Escalating US-Israeli military operations against Iran triggered the closure of the Strait of Hormuz, the chokepoint between Oman and Iran that connects the Persian Gulf to the open ocean, affecting about one-third of seaborne oil supplies.
Saudi Arabia, Iraq, and Kuwait bore the brunt of the disruption. Kuwait experienced the most severe impact among all OPEC member states, which makes geographic sense given its total dependence on Gulf export routes.
A ceasefire was announced on April 7. It did not help. OPEC production continued its downward trajectory through the rest of the month.
Winners in a losing game
Not every OPEC member suffered equally. The UAE, Venezuela, and Libya all managed to increase production in April. The UAE, having exited OPEC, was able to leverage alternative export routes that bypass the Strait of Hormuz entirely via the Habshan-Fujairah pipeline to the Gulf of Oman. Venezuela and Libya, sitting thousands of miles from the Persian Gulf in South America and North Africa respectively, were insulated from the Gulf disruption by geography.
Oil prices and the geopolitical premium
Oil prices soared to nearly $120 per barrel as the scale of the supply disruption became clear. With the April ceasefire failing to produce any meaningful recovery in output, the market’s anxiety looks well-founded.
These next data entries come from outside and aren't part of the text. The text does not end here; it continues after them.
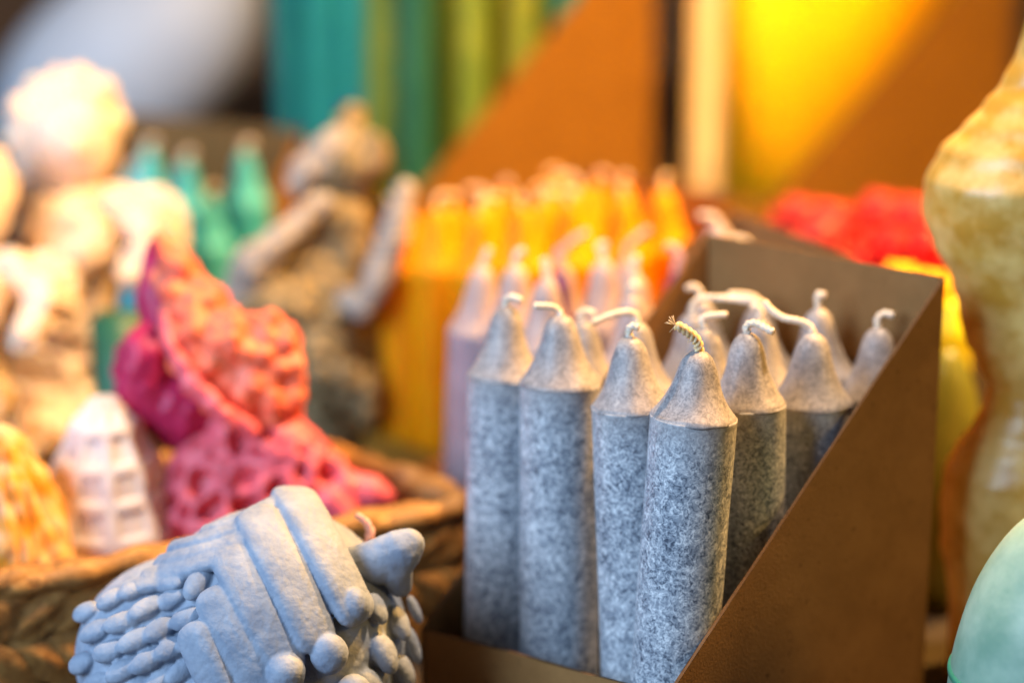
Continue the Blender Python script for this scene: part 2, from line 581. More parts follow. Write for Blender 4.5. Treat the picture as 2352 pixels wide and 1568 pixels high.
# ------------------------------------------------------------------ cardboard display boxes
def display_box(label, F, sdir, L1, L2, h_front, h_back, group, h_front_far=None, th=0.0010, mats=None, cat='box', name='cardboard_box', rough_cut=0.0, L2b=None):
    """F: front near corner on the ground (x,y), sdir unit (x,y) towards the high back; L1 deep, L2 wide"""
    s = Vector((sdir[0], sdir[1], 0)).normalized()
    t = Vector((-s.y, s.x, 0))
    o = thing(name, label, cat, (F[0], F[1], 0), None, group)
    kr, ke = mats or (M['kraft'], M['kraftedge'])
    if h_front_far is None: h_front_far = h_front

    def panel(nm, prof, origin, along, out):
        """prof: 2-D outline (u along, z); extruded by th towards -out (inside)"""
        bm = bmesh.new()
        f0 = [bm.verts.new(origin + along * u + Vector((0, 0, z))) for u, z in prof]
        f1 = [bm.verts.new(origin + along * u + Vector((0, 0, z)) - out * th) for u, z in prof]
        bm.faces.new(f0).material_index = 0
        bm.faces.new(list(reversed(f1))).material_index = 0
        n = len(prof)
        for i in range(n):
            f = bm.faces.new((f0[i], f0[(i + 1) % n], f1[(i + 1) % n], f1[i]))
            f.material_index = 1
        bmesh.ops.triangulate(bm, faces=[f for f in bm.faces if len(f.verts) > 4])
        return mesh_obj(nm, bm, [kr, ke], o, smooth=False)
    Z = Vector((0, 0, 0))

    def cut(a, b, n=26):
        pts = []
        for i in range(n + 1):
            k = i / n
            dz = rough_cut * (noise.noise(Vector((i * .9, 3.3, 1.7))) + .5 * noise.noise(Vector((i * 2.7, 1.3, 1.7)))) if 0 < i < n else 0
            pts.append((a[0] + (b[0] - a[0]) * k, a[1] + (b[1] - a[1]) * k + dz))
        return pts
    prof = [(0, 0), (L1, 0)] + [p for p in cut((L1, h_back), (0, h_front))]
    panel('side_panel', prof, Z, s, -t)
    prof2 = [(0, 0), (L1, 0)] + [p for p in cut((L1, h_back), (0, h_front_far))]
    if L2b is None: L2b = L2
    far_dir = (s * L1 - t * (L2 - L2b))
    far_len = far_dir.length
    far_dir.normalize()
    prof2 = [(u * far_len / L1, z) for u, z in prof2]
    panel('side_panel', prof2, t * L2, far_dir, far_dir.cross(Vector((0, 0, -1))))
    g = th + 0.0002
    panel('front_panel', [(g, 0), (L2 - g, 0)] + cut((L2 - g, h_front_far), (g, h_front), 16), Z + s * .0002, t, -s)
    panel('back_panel', [(g, 0), (L2b - g, 0), (L2b - g, h_back), (g, h_back)], s * (L1 - .0002), t, s)
    bm = bmesh.new()
    box_bm(bm, s * (L1 / 2) + t * (min(L2, L2b) / 2) + Vector((0, 0, .0008)), L1 - 2 * g - .0006, min(L2, L2b) - 2 * g - .0006, .0012, Matrix.Rotation(math.atan2(s.y, s.x), 3, 'Z'))
    mesh_obj('floor_panel', bm, kr, o, smooth=False)
    return o


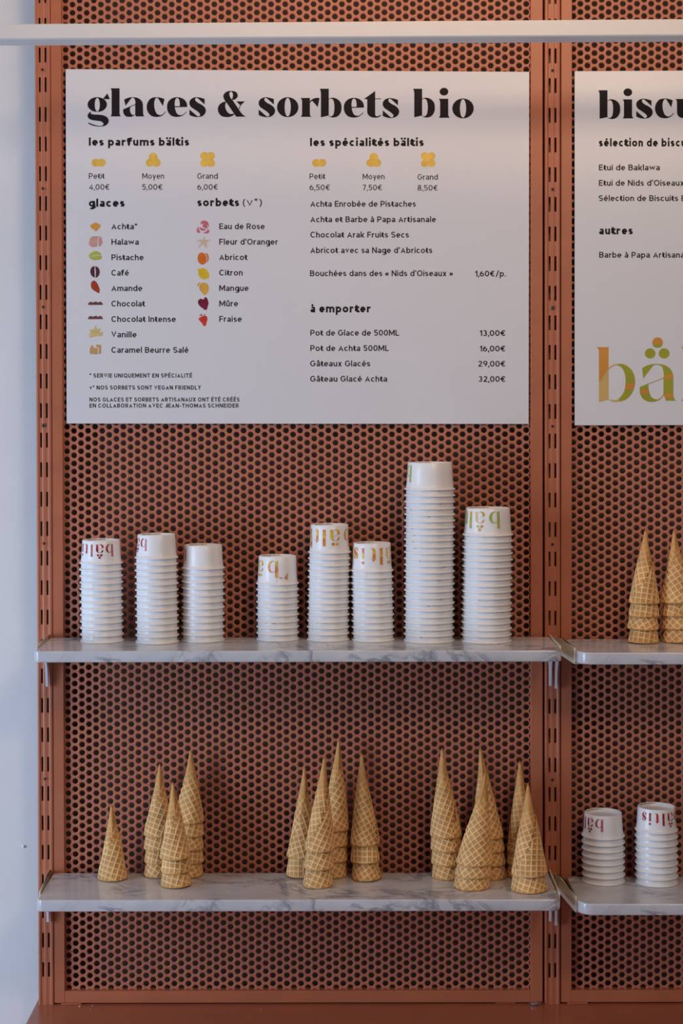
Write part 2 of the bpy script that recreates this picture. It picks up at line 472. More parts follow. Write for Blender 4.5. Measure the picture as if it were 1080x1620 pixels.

What this means for energy markets and investors
The scale of the shortfall — nearly 8.3 million bpd lost across March and April combined — dwarfs what Venezuela or Libya could realistically add. Strategic petroleum reserve releases could provide temporary relief, but SPR levels in the US were already drawn down significantly in recent years. Without the Strait of Hormuz reopening in a meaningful way, this production gap persists.